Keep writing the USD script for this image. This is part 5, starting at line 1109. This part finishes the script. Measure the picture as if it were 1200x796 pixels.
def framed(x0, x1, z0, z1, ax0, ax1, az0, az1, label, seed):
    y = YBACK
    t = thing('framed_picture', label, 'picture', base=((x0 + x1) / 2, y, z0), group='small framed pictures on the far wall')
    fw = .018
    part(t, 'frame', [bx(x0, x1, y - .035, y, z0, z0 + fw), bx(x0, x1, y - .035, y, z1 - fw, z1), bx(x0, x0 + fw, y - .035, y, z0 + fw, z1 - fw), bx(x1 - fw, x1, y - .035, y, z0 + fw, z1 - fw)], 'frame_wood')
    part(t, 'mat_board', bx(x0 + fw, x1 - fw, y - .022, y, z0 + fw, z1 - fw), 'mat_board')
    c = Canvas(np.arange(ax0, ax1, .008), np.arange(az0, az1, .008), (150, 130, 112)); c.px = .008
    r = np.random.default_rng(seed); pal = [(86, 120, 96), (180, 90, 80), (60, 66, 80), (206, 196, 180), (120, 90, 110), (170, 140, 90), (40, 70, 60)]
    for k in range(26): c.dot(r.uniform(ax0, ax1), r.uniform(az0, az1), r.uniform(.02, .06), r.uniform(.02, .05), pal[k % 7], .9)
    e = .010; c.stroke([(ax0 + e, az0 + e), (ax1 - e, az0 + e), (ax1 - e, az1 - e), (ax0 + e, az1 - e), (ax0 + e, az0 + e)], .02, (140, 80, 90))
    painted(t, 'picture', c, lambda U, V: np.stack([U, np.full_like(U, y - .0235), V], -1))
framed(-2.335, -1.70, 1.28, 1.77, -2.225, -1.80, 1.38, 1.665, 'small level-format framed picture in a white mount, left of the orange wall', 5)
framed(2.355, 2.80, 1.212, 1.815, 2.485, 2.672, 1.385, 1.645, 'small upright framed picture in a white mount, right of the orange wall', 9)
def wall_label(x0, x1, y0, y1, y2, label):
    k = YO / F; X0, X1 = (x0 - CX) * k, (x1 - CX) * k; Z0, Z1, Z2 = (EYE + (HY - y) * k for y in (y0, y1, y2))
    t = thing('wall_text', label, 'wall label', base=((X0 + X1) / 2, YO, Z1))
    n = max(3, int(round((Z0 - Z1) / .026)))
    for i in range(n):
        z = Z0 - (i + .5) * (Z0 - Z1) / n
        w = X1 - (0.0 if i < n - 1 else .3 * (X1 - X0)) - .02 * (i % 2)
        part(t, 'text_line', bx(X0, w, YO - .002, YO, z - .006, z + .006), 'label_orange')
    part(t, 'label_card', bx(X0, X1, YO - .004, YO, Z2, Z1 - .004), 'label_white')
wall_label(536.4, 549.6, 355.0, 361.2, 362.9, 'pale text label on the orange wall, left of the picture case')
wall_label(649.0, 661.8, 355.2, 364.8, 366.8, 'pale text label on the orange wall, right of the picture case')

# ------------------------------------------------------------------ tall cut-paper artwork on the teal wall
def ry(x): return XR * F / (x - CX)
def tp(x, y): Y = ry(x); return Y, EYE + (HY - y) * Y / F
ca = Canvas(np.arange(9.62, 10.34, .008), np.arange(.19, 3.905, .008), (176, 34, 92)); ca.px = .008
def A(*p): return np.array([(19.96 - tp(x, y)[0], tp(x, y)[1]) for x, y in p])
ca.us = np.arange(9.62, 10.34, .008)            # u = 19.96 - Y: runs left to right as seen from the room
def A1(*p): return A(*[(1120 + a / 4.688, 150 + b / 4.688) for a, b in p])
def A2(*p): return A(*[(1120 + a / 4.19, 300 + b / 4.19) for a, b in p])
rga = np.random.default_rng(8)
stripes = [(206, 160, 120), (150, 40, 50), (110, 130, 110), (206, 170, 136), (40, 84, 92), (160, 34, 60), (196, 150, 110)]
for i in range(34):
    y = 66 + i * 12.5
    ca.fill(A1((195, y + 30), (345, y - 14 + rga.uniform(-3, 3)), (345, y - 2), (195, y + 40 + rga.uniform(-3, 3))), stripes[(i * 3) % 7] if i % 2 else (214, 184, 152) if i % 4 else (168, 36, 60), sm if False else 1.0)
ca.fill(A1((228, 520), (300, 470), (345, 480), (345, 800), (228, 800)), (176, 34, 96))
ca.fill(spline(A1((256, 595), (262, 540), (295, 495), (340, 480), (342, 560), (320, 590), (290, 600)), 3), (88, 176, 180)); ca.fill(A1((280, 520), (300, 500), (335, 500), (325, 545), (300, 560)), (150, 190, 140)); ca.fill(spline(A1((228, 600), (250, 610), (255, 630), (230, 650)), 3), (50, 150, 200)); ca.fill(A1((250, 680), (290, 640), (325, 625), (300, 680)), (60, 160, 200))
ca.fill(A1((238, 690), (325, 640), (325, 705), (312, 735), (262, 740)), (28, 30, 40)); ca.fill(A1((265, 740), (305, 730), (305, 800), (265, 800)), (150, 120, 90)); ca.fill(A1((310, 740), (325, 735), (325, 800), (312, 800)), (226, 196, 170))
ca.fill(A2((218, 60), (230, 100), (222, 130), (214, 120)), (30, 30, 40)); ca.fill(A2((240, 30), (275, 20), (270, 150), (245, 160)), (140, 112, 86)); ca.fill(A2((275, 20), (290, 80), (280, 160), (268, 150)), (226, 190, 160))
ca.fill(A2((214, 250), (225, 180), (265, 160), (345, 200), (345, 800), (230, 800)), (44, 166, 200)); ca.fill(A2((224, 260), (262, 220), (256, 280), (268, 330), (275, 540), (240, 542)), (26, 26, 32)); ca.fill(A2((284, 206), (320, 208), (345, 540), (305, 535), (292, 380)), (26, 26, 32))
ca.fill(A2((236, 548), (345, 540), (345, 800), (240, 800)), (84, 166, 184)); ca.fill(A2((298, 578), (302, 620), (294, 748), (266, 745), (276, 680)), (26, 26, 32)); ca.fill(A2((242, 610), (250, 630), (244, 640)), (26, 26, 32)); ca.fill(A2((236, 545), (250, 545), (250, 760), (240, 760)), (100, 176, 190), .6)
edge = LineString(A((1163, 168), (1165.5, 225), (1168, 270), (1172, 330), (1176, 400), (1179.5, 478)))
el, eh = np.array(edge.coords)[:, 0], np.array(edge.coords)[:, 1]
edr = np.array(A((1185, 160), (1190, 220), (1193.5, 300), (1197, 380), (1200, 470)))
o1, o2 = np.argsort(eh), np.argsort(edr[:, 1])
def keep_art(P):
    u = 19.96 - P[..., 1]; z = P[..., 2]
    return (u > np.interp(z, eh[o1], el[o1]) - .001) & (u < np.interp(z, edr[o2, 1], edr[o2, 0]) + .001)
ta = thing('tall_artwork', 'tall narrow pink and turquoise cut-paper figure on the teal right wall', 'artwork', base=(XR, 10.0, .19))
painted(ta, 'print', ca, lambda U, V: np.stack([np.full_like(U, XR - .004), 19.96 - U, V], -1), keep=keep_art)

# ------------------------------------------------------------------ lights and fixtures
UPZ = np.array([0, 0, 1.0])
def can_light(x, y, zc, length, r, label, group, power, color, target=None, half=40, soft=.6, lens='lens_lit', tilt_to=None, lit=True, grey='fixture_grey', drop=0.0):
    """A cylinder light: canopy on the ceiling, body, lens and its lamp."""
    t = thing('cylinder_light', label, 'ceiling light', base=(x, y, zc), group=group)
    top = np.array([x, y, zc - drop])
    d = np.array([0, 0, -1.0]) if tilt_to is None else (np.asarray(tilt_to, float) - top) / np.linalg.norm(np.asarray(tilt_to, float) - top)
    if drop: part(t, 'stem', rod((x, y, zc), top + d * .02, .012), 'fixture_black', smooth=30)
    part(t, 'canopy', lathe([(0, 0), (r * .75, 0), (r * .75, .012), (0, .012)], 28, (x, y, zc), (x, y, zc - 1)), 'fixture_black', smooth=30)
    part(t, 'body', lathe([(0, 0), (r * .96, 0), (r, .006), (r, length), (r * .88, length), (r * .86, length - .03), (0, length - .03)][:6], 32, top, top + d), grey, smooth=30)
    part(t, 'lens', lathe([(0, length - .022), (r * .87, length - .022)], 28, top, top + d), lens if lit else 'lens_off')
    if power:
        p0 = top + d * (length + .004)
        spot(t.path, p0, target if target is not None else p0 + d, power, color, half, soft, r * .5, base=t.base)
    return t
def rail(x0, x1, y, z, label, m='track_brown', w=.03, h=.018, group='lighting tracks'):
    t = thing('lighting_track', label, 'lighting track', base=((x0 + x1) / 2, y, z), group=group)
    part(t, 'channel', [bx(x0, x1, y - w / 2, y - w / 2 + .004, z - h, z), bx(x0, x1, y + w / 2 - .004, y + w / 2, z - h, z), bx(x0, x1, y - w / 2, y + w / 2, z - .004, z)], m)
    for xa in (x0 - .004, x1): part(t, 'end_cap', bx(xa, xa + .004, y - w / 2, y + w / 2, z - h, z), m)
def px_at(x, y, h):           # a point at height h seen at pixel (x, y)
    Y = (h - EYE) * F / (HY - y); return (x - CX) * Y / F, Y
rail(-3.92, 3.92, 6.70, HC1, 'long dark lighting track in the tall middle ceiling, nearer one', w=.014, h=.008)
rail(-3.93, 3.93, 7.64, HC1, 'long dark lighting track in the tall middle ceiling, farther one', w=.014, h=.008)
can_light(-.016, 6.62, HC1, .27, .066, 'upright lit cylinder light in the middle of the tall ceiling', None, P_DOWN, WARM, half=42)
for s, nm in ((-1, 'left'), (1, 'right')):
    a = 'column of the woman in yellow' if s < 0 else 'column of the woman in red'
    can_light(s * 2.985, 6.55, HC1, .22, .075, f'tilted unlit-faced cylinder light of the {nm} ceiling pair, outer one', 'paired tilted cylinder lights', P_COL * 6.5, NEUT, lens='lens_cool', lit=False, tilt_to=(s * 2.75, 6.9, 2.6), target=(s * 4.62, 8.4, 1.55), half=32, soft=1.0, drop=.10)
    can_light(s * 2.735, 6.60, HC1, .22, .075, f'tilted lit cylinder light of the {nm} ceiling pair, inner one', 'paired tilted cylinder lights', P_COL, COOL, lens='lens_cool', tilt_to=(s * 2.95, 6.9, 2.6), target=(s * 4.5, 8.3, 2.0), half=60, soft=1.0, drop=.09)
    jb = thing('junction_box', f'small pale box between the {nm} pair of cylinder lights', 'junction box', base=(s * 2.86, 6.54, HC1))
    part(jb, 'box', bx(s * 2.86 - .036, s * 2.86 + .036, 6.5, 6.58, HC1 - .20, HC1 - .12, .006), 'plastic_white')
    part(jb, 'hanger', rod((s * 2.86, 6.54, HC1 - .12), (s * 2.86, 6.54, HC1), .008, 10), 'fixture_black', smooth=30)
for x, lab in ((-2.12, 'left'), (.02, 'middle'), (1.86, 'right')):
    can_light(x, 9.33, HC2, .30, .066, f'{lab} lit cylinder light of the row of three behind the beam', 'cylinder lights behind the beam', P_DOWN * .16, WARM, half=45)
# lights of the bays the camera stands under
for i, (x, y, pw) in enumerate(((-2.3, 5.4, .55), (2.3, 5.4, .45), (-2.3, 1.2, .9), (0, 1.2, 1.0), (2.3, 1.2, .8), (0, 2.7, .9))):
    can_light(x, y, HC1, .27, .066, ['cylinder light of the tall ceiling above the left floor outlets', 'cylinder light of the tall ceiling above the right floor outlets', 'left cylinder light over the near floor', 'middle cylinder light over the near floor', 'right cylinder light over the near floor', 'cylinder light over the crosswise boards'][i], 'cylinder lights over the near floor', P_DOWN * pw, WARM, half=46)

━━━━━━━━

**Requirements**
List all lines in the material containing the string "picture".

**Worked solution**
Keep writing the USD script for this image. This is part 5, starting at line 1109. This part finishes the script. Measure the picture as if it were 1200x796 pixels.
    t = thing('framed_picture', label, 'picture', base=((x0 + x1) / 2, y, z0), group='small framed pictures on the far wall')
    painted(t, 'picture', c, lambda U, V: np.stack([U, np.full_like(U, y - .0235), V], -1))
framed(-2.335, -1.70, 1.28, 1.77, -2.225, -1.80, 1.38, 1.665, 'small level-format framed picture in a white mount, left of the orange wall', 5)
framed(2.355, 2.80, 1.212, 1.815, 2.485, 2.672, 1.385, 1.645, 'small upright framed picture in a white mount, right of the orange wall', 9)
wall_label(536.4, 549.6, 355.0, 361.2, 362.9, 'pale text label on the orange wall, left of the picture case')
wall_label(649.0, 661.8, 355.2, 364.8, 366.8, 'pale text label on the orange wall, right of the picture case')